Short problem:
Beginning at the first line of the data, print each line exactly, stopping after the line that contains "return np.stack([i, i".

Information shown:
--------------------------------------------------

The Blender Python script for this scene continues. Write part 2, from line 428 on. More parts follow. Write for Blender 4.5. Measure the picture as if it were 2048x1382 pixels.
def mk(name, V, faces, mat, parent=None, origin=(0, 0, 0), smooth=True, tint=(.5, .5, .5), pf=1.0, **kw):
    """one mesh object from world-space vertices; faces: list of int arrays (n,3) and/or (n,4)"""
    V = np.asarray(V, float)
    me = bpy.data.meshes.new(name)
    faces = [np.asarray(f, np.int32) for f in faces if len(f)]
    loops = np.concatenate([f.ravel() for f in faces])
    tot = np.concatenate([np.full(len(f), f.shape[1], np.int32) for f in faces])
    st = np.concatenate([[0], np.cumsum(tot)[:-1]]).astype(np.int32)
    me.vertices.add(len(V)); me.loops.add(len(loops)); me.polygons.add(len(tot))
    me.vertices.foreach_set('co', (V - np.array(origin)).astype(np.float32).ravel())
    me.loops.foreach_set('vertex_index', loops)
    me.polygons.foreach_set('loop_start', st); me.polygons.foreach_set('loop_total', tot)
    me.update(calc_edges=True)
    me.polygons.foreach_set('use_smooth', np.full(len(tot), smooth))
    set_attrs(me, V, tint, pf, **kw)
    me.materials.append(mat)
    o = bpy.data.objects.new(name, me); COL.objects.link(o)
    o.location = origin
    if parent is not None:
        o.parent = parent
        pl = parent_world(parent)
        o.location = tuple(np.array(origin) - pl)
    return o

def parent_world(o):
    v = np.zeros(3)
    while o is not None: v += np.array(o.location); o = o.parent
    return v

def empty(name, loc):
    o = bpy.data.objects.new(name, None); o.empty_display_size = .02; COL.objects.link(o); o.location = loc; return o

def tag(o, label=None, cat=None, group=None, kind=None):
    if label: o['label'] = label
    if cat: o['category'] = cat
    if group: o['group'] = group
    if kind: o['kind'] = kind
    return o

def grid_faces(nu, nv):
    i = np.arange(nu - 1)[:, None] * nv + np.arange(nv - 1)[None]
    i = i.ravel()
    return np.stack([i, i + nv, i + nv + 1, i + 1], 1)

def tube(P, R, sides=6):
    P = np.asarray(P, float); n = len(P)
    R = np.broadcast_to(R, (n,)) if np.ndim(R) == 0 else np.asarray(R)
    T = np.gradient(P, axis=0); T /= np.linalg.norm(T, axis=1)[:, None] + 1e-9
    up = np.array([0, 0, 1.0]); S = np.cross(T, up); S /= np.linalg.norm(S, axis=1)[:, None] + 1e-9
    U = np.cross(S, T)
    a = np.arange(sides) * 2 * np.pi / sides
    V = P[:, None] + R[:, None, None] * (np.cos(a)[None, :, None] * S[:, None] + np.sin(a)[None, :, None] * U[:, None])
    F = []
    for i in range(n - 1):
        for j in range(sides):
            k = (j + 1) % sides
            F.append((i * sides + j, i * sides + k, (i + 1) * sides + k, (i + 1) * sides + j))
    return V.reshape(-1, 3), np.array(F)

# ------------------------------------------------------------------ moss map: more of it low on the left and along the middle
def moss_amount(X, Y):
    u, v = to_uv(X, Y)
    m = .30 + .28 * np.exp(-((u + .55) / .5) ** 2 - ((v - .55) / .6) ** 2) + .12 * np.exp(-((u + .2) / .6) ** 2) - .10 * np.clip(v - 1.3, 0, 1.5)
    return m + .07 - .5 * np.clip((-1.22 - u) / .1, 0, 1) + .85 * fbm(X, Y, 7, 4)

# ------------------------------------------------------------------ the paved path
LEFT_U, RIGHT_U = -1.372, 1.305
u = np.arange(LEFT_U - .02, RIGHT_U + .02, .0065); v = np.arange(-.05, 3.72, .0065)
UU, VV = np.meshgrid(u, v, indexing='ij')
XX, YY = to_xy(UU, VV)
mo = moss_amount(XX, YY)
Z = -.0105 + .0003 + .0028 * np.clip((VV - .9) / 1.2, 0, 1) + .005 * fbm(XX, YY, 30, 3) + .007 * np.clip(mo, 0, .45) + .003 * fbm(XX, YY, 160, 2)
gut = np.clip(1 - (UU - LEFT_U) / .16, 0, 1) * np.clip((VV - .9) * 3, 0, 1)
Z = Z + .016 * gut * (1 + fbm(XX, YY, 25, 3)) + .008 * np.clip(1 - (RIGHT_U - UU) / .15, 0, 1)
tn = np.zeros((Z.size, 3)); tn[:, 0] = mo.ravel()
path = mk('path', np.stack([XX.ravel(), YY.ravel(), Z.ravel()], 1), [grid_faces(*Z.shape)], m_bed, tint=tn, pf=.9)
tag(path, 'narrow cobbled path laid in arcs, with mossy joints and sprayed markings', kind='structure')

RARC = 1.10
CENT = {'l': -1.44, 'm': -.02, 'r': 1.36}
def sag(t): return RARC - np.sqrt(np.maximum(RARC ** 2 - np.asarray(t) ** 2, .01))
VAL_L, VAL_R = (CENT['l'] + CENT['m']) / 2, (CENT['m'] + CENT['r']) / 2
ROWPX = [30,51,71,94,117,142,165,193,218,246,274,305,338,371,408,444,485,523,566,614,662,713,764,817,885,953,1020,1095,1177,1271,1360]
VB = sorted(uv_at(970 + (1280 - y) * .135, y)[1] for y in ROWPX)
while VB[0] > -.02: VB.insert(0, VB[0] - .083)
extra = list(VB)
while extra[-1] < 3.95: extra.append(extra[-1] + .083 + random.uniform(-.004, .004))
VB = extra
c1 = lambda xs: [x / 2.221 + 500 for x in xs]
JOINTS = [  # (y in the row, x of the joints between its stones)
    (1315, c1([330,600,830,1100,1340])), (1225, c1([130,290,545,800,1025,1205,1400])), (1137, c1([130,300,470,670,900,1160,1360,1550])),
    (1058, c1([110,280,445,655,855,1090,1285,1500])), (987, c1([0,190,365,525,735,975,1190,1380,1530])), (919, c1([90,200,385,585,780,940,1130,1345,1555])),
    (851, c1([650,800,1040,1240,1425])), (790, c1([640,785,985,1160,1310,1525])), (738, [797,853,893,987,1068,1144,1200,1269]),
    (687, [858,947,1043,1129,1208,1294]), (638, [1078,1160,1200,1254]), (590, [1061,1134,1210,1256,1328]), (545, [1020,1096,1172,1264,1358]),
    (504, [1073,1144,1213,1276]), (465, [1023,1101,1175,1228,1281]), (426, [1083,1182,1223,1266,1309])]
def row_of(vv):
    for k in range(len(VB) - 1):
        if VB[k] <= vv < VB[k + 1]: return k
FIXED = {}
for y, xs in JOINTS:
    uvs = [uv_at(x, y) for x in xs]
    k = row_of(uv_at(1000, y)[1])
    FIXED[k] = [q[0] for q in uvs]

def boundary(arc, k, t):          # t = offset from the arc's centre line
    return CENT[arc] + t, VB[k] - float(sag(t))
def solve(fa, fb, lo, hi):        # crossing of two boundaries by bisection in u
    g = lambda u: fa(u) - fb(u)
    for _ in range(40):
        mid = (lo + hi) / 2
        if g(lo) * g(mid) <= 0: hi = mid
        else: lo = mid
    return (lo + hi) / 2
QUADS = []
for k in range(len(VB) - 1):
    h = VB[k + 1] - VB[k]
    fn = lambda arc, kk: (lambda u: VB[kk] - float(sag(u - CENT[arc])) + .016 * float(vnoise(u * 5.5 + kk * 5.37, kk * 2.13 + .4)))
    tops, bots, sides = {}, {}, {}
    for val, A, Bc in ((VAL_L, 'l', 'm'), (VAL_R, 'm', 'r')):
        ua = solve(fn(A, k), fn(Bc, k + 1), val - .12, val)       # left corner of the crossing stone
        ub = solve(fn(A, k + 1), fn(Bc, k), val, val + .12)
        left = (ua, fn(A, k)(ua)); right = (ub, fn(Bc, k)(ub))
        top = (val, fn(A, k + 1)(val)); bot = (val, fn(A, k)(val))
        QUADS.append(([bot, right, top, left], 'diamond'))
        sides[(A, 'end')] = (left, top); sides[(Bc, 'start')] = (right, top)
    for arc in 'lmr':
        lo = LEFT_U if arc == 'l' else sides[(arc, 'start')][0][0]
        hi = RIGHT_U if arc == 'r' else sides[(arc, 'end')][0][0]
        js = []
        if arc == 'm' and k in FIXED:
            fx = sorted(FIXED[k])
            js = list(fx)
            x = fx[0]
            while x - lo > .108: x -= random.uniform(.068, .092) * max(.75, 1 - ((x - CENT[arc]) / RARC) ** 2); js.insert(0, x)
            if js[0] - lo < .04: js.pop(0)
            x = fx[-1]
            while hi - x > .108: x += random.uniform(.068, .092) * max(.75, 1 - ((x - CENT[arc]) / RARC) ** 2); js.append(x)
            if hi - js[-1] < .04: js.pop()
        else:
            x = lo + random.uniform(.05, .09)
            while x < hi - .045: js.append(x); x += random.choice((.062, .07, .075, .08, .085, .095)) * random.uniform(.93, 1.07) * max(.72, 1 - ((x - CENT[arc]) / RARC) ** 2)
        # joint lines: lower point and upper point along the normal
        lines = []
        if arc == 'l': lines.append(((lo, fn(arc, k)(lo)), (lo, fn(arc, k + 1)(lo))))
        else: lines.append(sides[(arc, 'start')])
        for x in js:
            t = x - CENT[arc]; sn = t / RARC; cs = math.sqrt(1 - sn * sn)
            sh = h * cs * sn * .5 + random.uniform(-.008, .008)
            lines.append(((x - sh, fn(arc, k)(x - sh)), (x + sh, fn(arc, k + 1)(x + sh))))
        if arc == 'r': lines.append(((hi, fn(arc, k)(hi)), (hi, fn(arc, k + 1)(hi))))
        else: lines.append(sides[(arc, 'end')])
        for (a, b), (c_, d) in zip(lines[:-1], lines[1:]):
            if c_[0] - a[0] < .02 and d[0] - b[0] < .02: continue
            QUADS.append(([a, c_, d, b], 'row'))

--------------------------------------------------

Solution to this problem:
The Blender Python script for this scene continues. Write part 2, from line 428 on. More parts follow. Write for Blender 4.5. Measure the picture as if it were 2048x1382 pixels.
def mk(name, V, faces, mat, parent=None, origin=(0, 0, 0), smooth=True, tint=(.5, .5, .5), pf=1.0, **kw):
    """one mesh object from world-space vertices; faces: list of int arrays (n,3) and/or (n,4)"""
    V = np.asarray(V, float)
    me = bpy.data.meshes.new(name)
    faces = [np.asarray(f, np.int32) for f in faces if len(f)]
    loops = np.concatenate([f.ravel() for f in faces])
    tot = np.concatenate([np.full(len(f), f.shape[1], np.int32) for f in faces])
    st = np.concatenate([[0], np.cumsum(tot)[:-1]]).astype(np.int32)
    me.vertices.add(len(V)); me.loops.add(len(loops)); me.polygons.add(len(tot))
    me.vertices.foreach_set('co', (V - np.array(origin)).astype(np.float32).ravel())
    me.loops.foreach_set('vertex_index', loops)
    me.polygons.foreach_set('loop_start', st); me.polygons.foreach_set('loop_total', tot)
    me.update(calc_edges=True)
    me.polygons.foreach_set('use_smooth', np.full(len(tot), smooth))
    set_attrs(me, V, tint, pf, **kw)
    me.materials.append(mat)
    o = bpy.data.objects.new(name, me); COL.objects.link(o)
    o.location = origin
    if parent is not None:
        o.parent = parent
        pl = parent_world(parent)
        o.location = tuple(np.array(origin) - pl)
    return o

def parent_world(o):
    v = np.zeros(3)
    while o is not None: v += np.array(o.location); o = o.parent
    return v

def empty(name, loc):
    o = bpy.data.objects.new(name, None); o.empty_display_size = .02; COL.objects.link(o); o.location = loc; return o

def tag(o, label=None, cat=None, group=None, kind=None):
    if label: o['label'] = label
    if cat: o['category'] = cat
    if group: o['group'] = group
    if kind: o['kind'] = kind
    return o

def grid_faces(nu, nv):
    i = np.arange(nu - 1)[:, None] * nv + np.arange(nv - 1)[None]
    i = i.ravel()
    return np.stack([i, i + nv, i + nv + 1, i + 1], 1)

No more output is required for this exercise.